Insatisfecho por el pobre resultado de la primera incursión seguí investigando. En mi segunda visita acompañado por mi querido Miguel, el nuevo alcalde y su jefe de seguridad nos contaron durante más de una hora lo que ellos conocían de primera mano.

 

En abril del 2013 viajé a Austin, Texas, para cubrir el juicio de José Treviño Morales, hermano mayor de Z40 y Z42. En esa ocasión, la suerte estuvo de mi lado, ahí testificaron los principales capos que desataron con su traición la Masacre de Allende.
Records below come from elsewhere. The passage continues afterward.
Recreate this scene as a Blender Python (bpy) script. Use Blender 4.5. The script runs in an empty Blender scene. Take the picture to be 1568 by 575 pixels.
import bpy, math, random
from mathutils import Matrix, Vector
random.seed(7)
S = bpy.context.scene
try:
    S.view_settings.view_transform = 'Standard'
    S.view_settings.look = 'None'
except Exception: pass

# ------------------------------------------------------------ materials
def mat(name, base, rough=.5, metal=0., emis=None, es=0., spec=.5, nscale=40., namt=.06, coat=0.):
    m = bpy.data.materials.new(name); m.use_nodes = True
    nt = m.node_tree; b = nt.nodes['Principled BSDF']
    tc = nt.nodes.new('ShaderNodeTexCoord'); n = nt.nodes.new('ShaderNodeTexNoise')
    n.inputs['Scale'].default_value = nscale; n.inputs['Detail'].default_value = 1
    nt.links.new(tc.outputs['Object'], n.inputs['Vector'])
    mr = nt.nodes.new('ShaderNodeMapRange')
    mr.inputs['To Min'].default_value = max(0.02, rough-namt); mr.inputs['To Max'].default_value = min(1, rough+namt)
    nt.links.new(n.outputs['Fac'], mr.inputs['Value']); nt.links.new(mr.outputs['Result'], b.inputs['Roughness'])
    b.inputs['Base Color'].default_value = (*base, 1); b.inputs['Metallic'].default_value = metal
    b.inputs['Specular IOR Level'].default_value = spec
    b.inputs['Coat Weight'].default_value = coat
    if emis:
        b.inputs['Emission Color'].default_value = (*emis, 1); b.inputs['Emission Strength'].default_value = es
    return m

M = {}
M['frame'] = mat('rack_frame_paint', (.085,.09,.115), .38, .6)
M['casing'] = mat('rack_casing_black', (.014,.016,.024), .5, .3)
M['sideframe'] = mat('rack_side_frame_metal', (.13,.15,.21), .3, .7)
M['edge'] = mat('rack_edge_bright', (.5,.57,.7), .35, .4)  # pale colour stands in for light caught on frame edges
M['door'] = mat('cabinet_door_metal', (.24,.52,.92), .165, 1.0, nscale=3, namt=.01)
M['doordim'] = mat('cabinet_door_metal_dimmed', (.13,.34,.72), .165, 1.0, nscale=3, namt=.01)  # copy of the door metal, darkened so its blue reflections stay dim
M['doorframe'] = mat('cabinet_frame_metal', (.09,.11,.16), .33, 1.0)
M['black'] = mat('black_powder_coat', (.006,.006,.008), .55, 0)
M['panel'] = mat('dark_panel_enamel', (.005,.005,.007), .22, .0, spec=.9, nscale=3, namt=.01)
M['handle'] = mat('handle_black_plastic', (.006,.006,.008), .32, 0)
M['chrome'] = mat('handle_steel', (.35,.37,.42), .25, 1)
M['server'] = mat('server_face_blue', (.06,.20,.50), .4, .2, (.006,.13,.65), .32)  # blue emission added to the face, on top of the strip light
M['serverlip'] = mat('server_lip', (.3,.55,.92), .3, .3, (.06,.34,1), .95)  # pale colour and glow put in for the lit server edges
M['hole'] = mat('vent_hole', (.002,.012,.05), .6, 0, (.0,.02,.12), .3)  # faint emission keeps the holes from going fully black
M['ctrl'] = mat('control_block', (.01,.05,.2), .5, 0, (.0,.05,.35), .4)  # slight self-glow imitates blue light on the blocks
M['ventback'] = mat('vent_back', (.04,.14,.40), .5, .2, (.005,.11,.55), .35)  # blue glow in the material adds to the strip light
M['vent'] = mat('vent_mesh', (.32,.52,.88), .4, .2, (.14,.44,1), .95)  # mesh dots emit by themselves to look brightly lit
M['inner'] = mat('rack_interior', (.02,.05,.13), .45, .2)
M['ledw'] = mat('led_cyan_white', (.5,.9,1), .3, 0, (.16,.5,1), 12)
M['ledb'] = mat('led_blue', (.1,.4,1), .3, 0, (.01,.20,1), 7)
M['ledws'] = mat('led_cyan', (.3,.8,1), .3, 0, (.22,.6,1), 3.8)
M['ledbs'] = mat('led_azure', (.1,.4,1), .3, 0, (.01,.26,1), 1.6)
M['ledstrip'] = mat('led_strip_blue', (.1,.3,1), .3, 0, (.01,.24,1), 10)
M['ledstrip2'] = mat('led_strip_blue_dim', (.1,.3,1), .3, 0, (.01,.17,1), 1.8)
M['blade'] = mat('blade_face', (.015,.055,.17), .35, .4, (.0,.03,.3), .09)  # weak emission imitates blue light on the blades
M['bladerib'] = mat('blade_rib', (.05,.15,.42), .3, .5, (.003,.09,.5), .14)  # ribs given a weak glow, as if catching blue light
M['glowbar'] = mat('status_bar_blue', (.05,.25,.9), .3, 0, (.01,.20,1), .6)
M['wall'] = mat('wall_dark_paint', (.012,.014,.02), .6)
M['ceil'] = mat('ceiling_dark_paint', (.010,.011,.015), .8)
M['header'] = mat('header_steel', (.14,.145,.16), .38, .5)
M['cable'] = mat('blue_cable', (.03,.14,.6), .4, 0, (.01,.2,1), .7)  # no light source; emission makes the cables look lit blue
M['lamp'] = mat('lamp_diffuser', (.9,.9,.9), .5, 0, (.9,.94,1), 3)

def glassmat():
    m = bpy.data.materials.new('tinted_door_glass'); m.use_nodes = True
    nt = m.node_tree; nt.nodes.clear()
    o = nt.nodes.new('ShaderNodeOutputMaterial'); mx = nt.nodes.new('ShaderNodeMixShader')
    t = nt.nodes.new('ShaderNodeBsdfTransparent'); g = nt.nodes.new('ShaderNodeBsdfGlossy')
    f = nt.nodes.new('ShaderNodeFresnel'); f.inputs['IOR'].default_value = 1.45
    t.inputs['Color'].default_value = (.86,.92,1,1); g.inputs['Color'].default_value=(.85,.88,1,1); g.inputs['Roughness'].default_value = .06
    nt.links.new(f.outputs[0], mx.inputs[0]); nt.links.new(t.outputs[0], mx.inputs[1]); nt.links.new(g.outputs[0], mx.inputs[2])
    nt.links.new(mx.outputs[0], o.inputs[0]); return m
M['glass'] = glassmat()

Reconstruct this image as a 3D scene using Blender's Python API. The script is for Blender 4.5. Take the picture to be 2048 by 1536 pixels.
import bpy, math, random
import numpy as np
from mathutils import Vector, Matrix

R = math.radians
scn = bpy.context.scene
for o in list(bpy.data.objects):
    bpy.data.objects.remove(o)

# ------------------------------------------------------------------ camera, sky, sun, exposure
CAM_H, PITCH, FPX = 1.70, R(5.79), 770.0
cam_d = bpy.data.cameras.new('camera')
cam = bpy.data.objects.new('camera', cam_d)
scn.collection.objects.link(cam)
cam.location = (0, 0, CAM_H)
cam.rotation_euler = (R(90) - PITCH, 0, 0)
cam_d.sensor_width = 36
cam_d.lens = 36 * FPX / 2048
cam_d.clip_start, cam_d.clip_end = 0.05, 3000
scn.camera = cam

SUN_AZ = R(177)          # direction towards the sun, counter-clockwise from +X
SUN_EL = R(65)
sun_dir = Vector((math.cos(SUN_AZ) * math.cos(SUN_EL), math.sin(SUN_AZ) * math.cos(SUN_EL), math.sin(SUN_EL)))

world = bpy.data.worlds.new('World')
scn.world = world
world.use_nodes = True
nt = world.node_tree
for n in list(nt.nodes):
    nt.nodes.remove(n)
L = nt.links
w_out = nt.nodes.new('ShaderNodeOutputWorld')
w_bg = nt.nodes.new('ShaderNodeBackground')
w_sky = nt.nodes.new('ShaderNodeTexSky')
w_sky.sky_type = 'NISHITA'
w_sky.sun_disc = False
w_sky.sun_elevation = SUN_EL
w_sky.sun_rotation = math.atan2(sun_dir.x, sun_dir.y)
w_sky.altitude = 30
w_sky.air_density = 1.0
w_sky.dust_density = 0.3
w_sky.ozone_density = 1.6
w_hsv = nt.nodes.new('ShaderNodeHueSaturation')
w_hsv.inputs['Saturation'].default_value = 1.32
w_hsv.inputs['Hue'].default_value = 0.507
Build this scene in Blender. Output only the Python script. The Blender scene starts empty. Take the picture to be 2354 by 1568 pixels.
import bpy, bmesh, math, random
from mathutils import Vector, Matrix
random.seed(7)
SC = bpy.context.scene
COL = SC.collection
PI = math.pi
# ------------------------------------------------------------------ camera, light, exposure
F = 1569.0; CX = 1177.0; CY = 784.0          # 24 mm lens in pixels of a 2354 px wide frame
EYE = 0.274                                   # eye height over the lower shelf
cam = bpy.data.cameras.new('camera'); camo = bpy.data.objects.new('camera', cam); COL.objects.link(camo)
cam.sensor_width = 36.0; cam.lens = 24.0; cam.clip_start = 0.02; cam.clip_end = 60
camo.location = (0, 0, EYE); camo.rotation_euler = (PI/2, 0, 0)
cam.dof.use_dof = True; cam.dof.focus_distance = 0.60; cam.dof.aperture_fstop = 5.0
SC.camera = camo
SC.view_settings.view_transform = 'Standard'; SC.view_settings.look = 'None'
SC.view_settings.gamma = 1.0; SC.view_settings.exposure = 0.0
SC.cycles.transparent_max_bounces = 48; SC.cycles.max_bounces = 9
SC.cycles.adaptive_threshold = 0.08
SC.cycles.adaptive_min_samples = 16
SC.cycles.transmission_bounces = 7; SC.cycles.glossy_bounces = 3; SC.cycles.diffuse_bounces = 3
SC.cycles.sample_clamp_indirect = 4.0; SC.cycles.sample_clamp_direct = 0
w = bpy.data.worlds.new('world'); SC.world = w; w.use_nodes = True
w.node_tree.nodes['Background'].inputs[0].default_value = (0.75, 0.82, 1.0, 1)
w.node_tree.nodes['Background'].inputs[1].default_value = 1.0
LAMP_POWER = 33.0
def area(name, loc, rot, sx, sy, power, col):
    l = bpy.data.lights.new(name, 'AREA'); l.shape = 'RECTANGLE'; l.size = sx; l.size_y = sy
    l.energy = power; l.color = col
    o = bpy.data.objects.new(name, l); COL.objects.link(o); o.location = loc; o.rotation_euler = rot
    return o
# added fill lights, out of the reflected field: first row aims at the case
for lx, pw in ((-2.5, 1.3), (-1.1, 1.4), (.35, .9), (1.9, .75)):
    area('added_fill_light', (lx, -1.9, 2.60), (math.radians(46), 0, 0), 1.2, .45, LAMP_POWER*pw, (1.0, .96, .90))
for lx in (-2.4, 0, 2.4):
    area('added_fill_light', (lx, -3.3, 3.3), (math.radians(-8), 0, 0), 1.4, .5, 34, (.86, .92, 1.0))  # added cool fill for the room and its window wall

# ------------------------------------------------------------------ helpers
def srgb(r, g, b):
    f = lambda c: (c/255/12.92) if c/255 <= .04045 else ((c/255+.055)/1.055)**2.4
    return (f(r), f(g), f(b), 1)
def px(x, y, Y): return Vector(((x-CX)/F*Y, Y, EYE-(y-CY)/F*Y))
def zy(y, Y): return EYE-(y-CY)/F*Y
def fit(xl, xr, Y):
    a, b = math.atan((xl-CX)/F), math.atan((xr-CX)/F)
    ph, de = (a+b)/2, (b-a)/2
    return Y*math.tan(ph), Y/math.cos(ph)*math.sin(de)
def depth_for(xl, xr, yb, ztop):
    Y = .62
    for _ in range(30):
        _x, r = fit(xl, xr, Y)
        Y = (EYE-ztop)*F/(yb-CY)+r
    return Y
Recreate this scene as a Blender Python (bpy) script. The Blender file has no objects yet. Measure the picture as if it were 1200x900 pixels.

Durante dos años escribí para el portal de la revista Proceso una serie de reportajes con los detalles que contaron en Austin, lo descrito por el alcalde y las versiones de las víctimas que logré contactar.

 

A pesar de la dimensión del magnicidio, y que falta mucho por investigar e historias tristes que contar, ningún medio retomó el caso durante dos años.

 

Para enero del año 2014 se realizó un “macro operativo” por parte de la Subprocuraduría para la Búsqueda de Personas no Localizadas que encabezaba Juan José Yañez Arreola, para buscar víctimas en el norte de Coahuila. Así que el periodista “Paco” Cobos de Univisión fue el primero en retomar la tragedia. Le siguió el estimado colega Diego Osorno con una crónica del operativo, publicada en Vice, y Jan Martínez Ahrens complementa parte de la historia con un excelente reportaje en el diario español El País.

 

No obstante, ningún medio nacional retomó el caso hasta mucho tiempo después. Incluso hasta hoy en día, la tragedia de Allende sigue siendo un caso “menor” frente a casos como  Ayotzinapa.

Hoy día, la mayoría de los funcionarios estatales y federales cómplices del magnicidio siguen impunes. Entre ellos sobresalen los hermanos Moreira y el actual Secretario de la Defensa Nacional, Luis Crescencio Sandoval, quien protegió a los Zetas y ocultó la tragedia al gobierno federal durante más de un año.